La Blanche haquenée, opéra lyri-comique, en prose & en vers, en trois actes ; par M. Sédaine, musique de M. Porta, 22 mai 1793.

Théâtre de l'opéra comique national, rue Favart.

Titre :

Blanche haquenée (la)

Genre

opéra lyri-comique

Nombre d'actes :

3

Vers / prose ?

en prose et en vers

Musique :

oui

Date de création :

22 mai 1793

Théâtre :

Théâtre de l'opéra comique national, rue Favart

Auteur(s) des paroles :

Sédaine

Compositeur(s) :

Porta

L’Esprit des journaux français et étrangers, 1793, volume 10 (octobre 1793), p. 314-320 :

[Un récit de chute, avec explications. la pièce est de l’illustre Sedaine, et celui qui a connu les plus grands succès subit la pire des chutes : le critique fait un récit d’une représentation très fortement perturbée, à tel point qu’elle a té interrompue après le deuxième acte, et que le récit du dénouement lui a été fait par quelqu’un ayant assisté aux répétitions. Que manque-t-il à sa pièce ? Le critique énumère ce qu’on trouve dans ses autres pièces, et qui manquent ici :«  un plan, une conduite, de l'intérêt & de la gaieté ». Il dit ce qu’on trouve dans la nouvelle pièce : «  Beaucoup d'incohérence dans les idées ; des motifs sans développement ; des niaiseries pour des naïvetés ; de la prose rimée au-lieu de poésie », et du mauvais français (on nous donne un exemple de mauvais calembour). Même la musique est manquée. Rien à sauver donc (il n’est nullement question d’interprétation ou de décoration).]

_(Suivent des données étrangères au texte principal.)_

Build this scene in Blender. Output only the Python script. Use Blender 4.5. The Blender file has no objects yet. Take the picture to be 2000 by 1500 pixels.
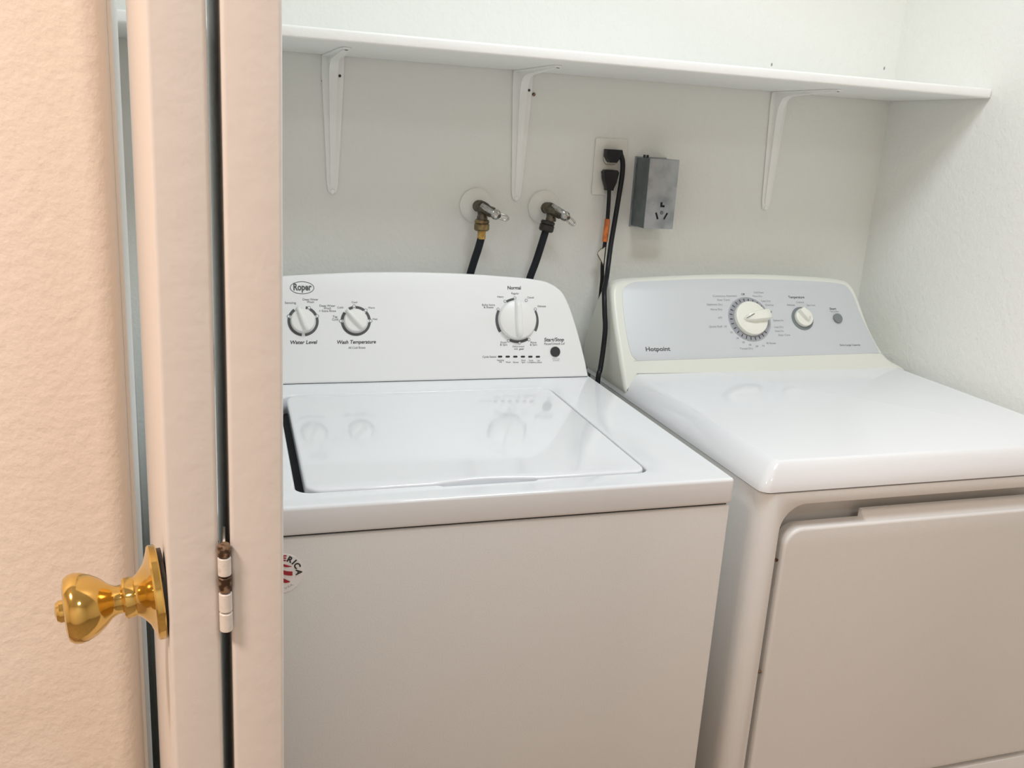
import bpy, bmesh, math, random
from mathutils import Matrix, Vector
random.seed(3)
C = bpy.context.scene.collection
S = bpy.context.scene
PI = math.pi

# ------------------------------------------------------------------ camera, world, lights, exposure
cam_d = bpy.data.cameras.new('camera')
cam = bpy.data.objects.new('camera', cam_d)
C.objects.link(cam)
S.camera = cam
cam_d.sensor_fit = 'HORIZONTAL'
cam_d.sensor_width = 36.0
cam_d.lens = 1742.5 / 2000.0 * 36.0
cam_d.clip_start = 0.02
RC = ((0.9543675615, -0.2931679554, 0.0568780052),
      (-0.0258901371, -0.2709675815, -0.9622402354),
      (0.2975100979, 0.9168582877, -0.2661928284))       # right, down, forward
m = Matrix(((RC[0][0], -RC[1][0], -RC[2][0], -0.1226),
            (RC[0][1], -RC[1][1], -RC[2][1], -1.7594),
            (RC[0][2], -RC[1][2], -RC[2][2], 1.3603),
            (0, 0, 0, 1)))
cam.matrix_world = m

W = bpy.data.worlds.new('world')
S.world = W
W.use_nodes = True
W.node_tree.nodes['Background'].inputs[0].default_value = (0.80, 0.85, 0.92, 1)
W.node_tree.nodes['Background'].inputs[1].default_value = 0.0


def area(name, loc, target, size, power, col):
    d = bpy.data.lights.new(name, 'AREA')
    d.shape = 'DISK'
    d.size = size
    d.energy = power
    d.color = col
    o = bpy.data.objects.new(name, d)
    C.objects.link(o)
    o.location = loc
    o.rotation_euler = (Vector(target) - Vector(loc)).to_track_quat('-Z', 'Y').to_euler()
    return o


area('closet_ceiling_lamp', (0.56, -1.03, 2.41), (0.56, -1.03, 0), 0.55, 14.4, (0.89, 0.975, 1.03))
area('hall_ceiling_lamp', (-0.95, -1.75, 2.41), (-0.95, -1.75, 0), 0.34, 26.2, (1.0, 0.795, 0.675))
area('hall_fill_light', (0.50, -2.60, 2.41), (0.50, -2.60, 0), 0.34, 6.5, (0.92, 0.95, 0.97))  # unseen fill light, added behind the camera to lift the surfaces facing it

S.view_settings.view_transform = 'Standard'
S.view_settings.look = 'None'
S.view_settings.gamma = 1.0
S.view_settings.use_curve_mapping = False
S.view_settings.exposure = 0.0
S.cycles.max_bounces = 10
S.cycles.diffuse_bounces = 6
S.cycles.caustics_reflective = False
S.cycles.caustics_refractive = False
S.cycles.use_denoising = True
S.cycles.sample_clamp_indirect = 4.0


# ------------------------------------------------------------------ materials
def mat(name, col, rough=0.5, metal=0.0, spec=0.5, bump=None, var=None, coat=0.0):
    """bump=(scale, distance, detail) fine relief; var=(scale, second colour, low, high) worn patches"""
    M = bpy.data.materials.new(name)
    M.use_nodes = True
    nt = M.node_tree
    b = nt.nodes['Principled BSDF']
    b.inputs['Base Color'].default_value = (*col, 1)
    b.inputs['Roughness'].default_value = rough
    b.inputs['Metallic'].default_value = metal
    b.inputs['Specular IOR Level'].default_value = spec
    b.inputs['Coat Weight'].default_value = coat
    b.inputs['Coat Roughness'].default_value = 0.05
    tc = nt.nodes.new('ShaderNodeTexCoord')
    if bump:
        n = nt.nodes.new('ShaderNodeTexNoise')
        n.inputs['Scale'].default_value = bump[0]
        n.inputs['Detail'].default_value = bump[2]
        n.inputs['Roughness'].default_value = 0.55
        nt.links.new(tc.outputs['Object'], n.inputs['Vector'])
        bp = nt.nodes.new('ShaderNodeBump')
        bp.inputs['Distance'].default_value = bump[1]
        bp.inputs['Strength'].default_value = 1.0
        nt.links.new(n.outputs['Fac'], bp.inputs['Height'])
        nt.links.new(bp.outputs['Normal'], b.inputs['Normal'])
    if var:
        n = nt.nodes.new('ShaderNodeTexNoise')
        n.inputs['Scale'].default_value = var[0]
        n.inputs['Detail'].default_value = 6
        nt.links.new(tc.outputs['Object'], n.inputs['Vector'])
        r = nt.nodes.new('ShaderNodeValToRGB')
        r.color_ramp.elements[0].position = var[2]
        r.color_ramp.elements[1].position = var[3]
        r.color_ramp.elements[0].color = (*col, 1)
        r.color_ramp.elements[1].color = (*var[1], 1)
        nt.links.new(n.outputs['Fac'], r.inputs['Fac'])
        nt.links.new(r.outputs['Color'], b.inputs['Base Color'])
    return M


WALL = mat('closet_wall_paint', (0.835, 0.845, 0.81), 0.75, spec=0.25, bump=(85, 0.0016, 4))
HALLWALL = mat('hall_wall_paint', (0.86, 0.80, 0.73), 0.6, spec=0.3, bump=(95, 0.0016, 3))
CEIL = mat('ceiling_paint', (0.82, 0.82, 0.80), 0.8, spec=0.2)
FLOOR = mat('floor_vinyl', (0.36, 0.29, 0.22), 0.5, var=(6, (0.30, 0.23, 0.17), 0.4, 0.6))
TRIM = mat('door_enamel_paint', (0.78, 0.755, 0.73), 0.38, spec=0.5, bump=(60, 0.0005, 3))
SHELF = mat('shelf_paint', (0.92, 0.925, 0.905), 0.4, bump=(40, 0.0012, 3))
ENAMEL = mat('white_enamel', (0.812, 0.828, 0.85), 0.07, spec=0.5, bump=(9, 0.00002, 1))
ENAMELF = mat('white_enamel_textured', (0.78, 0.775, 0.76), 0.35, spec=0.45, bump=(420, 0.00018, 2))
CONSOLE = mat('white_console_plastic', (0.82, 0.825, 0.82), 0.4)
IVORY = mat('ivory_plastic', (0.745, 0.75, 0.68), 0.35)
IVORYK = mat('ivory_knob_plastic', (0.84, 0.84, 0.76), 0.3)
KNOBW = mat('white_knob_plastic', (0.83, 0.83, 0.81), 0.35)
GREYP = mat('silver_grey_overlay', (0.60, 0.625, 0.64), 0.38)
GREYD = mat('grey_dial_print', (0.33, 0.34, 0.37), 0.4)
GREYB = mat('grey_button_plastic', (0.20, 0.225, 0.23), 0.4)
INK = mat('black_print', (0.03, 0.03, 0.032), 0.6)
INKG = mat('charcoal_print', (0.09, 0.095, 0.095), 0.6)
INKL = mat('grey_print', (0.30, 0.31, 0.33), 0.6)
RED = mat('red_print', (0.38, 0.02, 0.035), 0.5)
PAPER = mat('sticker_paper', (0.90, 0.88, 0.88), 0.4)
DARK = mat('dark_gap', (0.03, 0.035, 0.04), 0.7)
BRASS = mat('polished_brass', (0.80, 0.565, 0.185), 0.12, metal=1.0, var=(40, (0.74, 0.49, 0.14), 0.35, 0.8))
GAPSHADE = mat('rosette_shade_black', (0.035, 0.028, 0.025), 0.4, metal=0.3, var=(70, (0.02, 0.018, 0.016), 0.4, 0.62))  # near-black colour standing in for shade behind the rosette
DULLBRASS = mat('aged_brass', (0.30, 0.22, 0.10), 0.4, metal=0.8, var=(60, (0.14, 0.11, 0.07), 0.4, 0.6))
FERRULE = mat('yellow_brass', (0.62, 0.42, 0.14), 0.3, metal=0.9, var=(90, (0.40, 0.26, 0.08), 0.4, 0.6))
BRONZE = mat('tarnished_bronze', (0.16, 0.135, 0.10), 0.42, metal=0.75, var=(70, (0.07, 0.06, 0.05), 0.4, 0.62))
CHROME = mat('worn_chrome', (0.55, 0.54, 0.52), 0.22, metal=1.0, var=(120, (0.35, 0.33, 0.30), 0.5, 0.7))
RUBBER = mat('black_rubber', (0.006, 0.009, 0.014), 0.5, spec=0.3)
PLUG = mat('black_vinyl', (0.005, 0.006, 0.009), 0.42, spec=0.35)
PLATE = mat('plate_painted_over', (0.79, 0.785, 0.73), 0.5, bump=(60, 0.0006, 3))
ESC = mat('escutcheon_paint', (0.84, 0.835, 0.79), 0.4)
BLACKC = mat('black_coupling', (0.03, 0.026, 0.024), 0.4, metal=0.3)
GALV = mat('galvanised_steel', (0.40, 0.43, 0.45), 0.45, metal=0.6, bump=(300, 0.0004, 3),
           var=(28, (0.25, 0.28, 0.295), 0.40, 0.70))
GALVD = mat('dark_galvanised_steel', (0.135, 0.165, 0.17), 0.5, metal=0.3, var=(30, (0.17, 0.20, 0.205), 0.4, 0.6))
ORANGE = mat('orange_label', (0.72, 0.20, 0.04), 0.5, var=(90, (0.50, 0.13, 0.03), 0.45, 0.6))
CLEAR = mat('pale_tag_plastic', (0.72, 0.68, 0.60), 0.35)
RUST = mat('rusty_steel', (0.30, 0.20, 0.13), 0.5, metal=0.5, var=(200, (0.06, 0.035, 0.02), 0.42, 0.55))
HINGEP = mat('hinge_paint', (0.78, 0.75, 0.71), 0.4, bump=(200, 0.0004, 3), var=(150, (0.62, 0.56, 0.49), 0.55, 0.7))


# ------------------------------------------------------------------ mesh helpers (all meshes built in world coordinates)
def fin(bm, smooth=True, ang=35):
    bmesh.ops.recalc_face_normals(bm, faces=bm.faces[:])
    me = bpy.data.meshes.new('m')
    bm.to_mesh(me)
    bm.free()
    if smooth:
        me.shade_smooth()
        me.set_sharp_from_angle(angle=math.radians(ang))
    return me


def box(x0, x1, y0, y1, z0, z1, bev=0.0, seg=2, M=None):
    bm = bmesh.new()
    bmesh.ops.create_cube(bm, size=1)
    for v in bm.verts:
        v.co = Vector((x0 + (v.co.x + .5) * (x1 - x0), y0 + (v.co.y + .5) * (y1 - y0), z0 + (v.co.z + .5) * (z1 - z0)))
    if bev:
        bmesh.ops.bevel(bm, geom=bm.edges[:], offset=bev, segments=seg, profile=0.5, affect='EDGES')
    if M is not None:
        bm.transform(M)
    return fin(bm)


def join(*meshes):
    bm = bmesh.new()
    for me in meshes:
        bm.from_mesh(me)
        bpy.data.meshes.remove(me)
    me = bpy.data.meshes.new('m')
    bm.to_mesh(me)
    bm.free()
    me.shade_smooth()
    me.set_sharp_from_angle(angle=math.radians(35))
    return me


def from_curve(cd):
    o = bpy.data.objects.new('tmp', cd)
    C.objects.link(o)
    dg = bpy.context.evaluated_depsgraph_get()
    me = bpy.data.meshes.new_from_object(o.evaluated_get(dg))
    bpy.data.objects.remove(o)
    bpy.data.curves.remove(cd)
    return me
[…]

La Blanche Haquenée, opéra lyri-comique, en prose & en vers, en trois actes ; par M. Sédaine, musique de M. Porta.

« Quiconque apprécie sans préjugé, disoit, en 1772, l'auteur du Traité du mélodrame, les ouvrages de M. Sédaine, verra que ce n'est pas chose aisée que d'entreprendre de mettre ses drames en musique. La fierté de ses desseins, la force de ses caracteres, l'énergie de son dialogue, le pittoresque de ses tableaux, la mâle concision de son style, toutes ces qualités imposent au musicien une tâche d'autant plus pénible, qu'elles le subjuguent, quoi qu'il fasse, & ne lui permettent pas de se jetter sur d'autres objets que ceux qui lui sont donnés à peindre. On aura beau donner le nom de petit genre aux productions de cet auteur ; je ne connois de petit genre que celui qui manque la nature, ou qui la peint foiblement. Or, le Roi & le Fermier, on ne s'avise jamais de tout, & enfin, Rose & Colas, n'auroient pas eu le succès qu'ils obtiennent, par-tout où l'on joue ces pieces, s'ils n'avoient égalé en mérite que les farces d'Arlequin ou les marionettes. sous l'apparence de la simplicité, dans le sujet & dans les tableaux, le regard fin des connoisseurs a bien démêlé les semences de cet intérêt, qui, dans la piece du Déserteur, devoit faire un jour verser tant de larmes. »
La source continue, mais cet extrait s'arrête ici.